Yakima Police Sgt. Jim Moore said they’re seeing an increase in traffic accidents due to the bad weather, but also for domestic violence calls as more people stay home to keep warm.

“Domestic events do increase when we have more people inside, especially around the holidays when they come in from out of town,” Moore said.

Police said since they’re already moving slower due to the bad road conditions, they need people to pay better attention when they see emergency lights and sirens near them.

“It doesn’t matter if it’s coming at you or going away or anything,” Moore said. “If that’s the case, you need to pull over to the right and stop.”

Moore said if traffic is heavy or there’s no room to merge into the right hand lane, people can either try to quickly find an opening or move as far over to the right as they can get within their own lane.

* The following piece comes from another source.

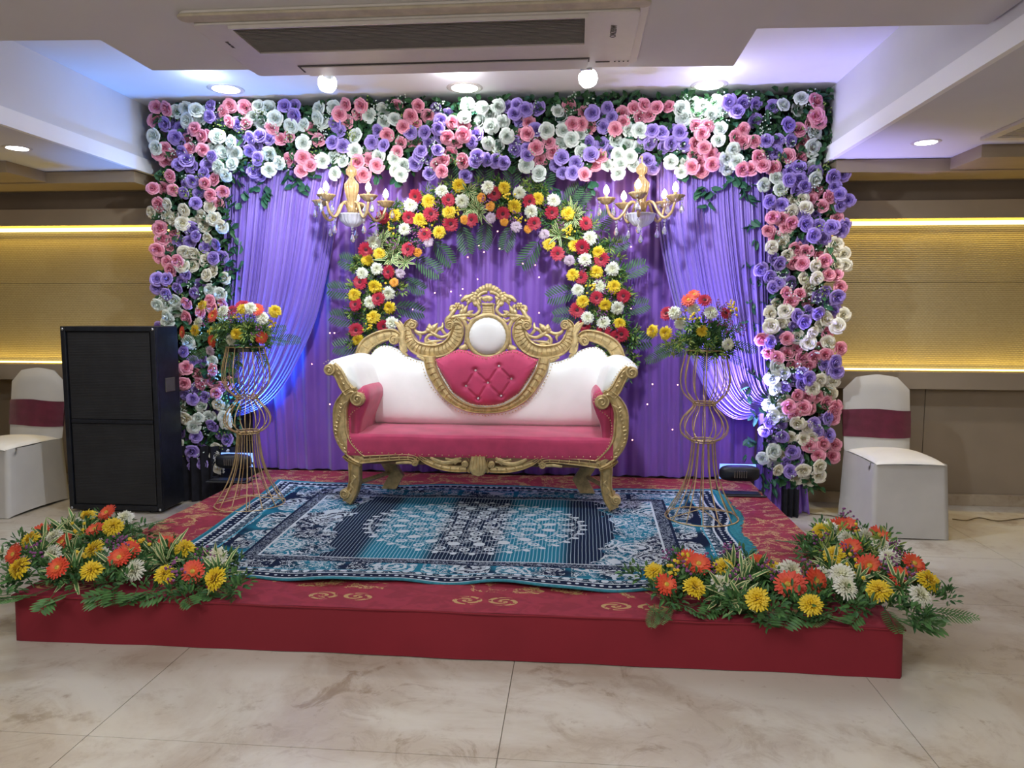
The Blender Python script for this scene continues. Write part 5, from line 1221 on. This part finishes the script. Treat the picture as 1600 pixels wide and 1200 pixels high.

First responders said that small amount of time gained by not having to wait for drivers to move out of the way might make the difference in saving a life, especially for fire trucks and ambulances.

“It could be something very minor that they need to go to but it also could be somebody’s having a heart attack or stroke,” Schilperoort said. “It’s so important that you get out of their way so they can get to where they need to go.”

With Yakima expected to get up to a foot of snow accumulation Wednesday night headed into Thursday morning, Schilperoort said people should slow down, allow for extra travel time and stay home if they can to keep themselves safe.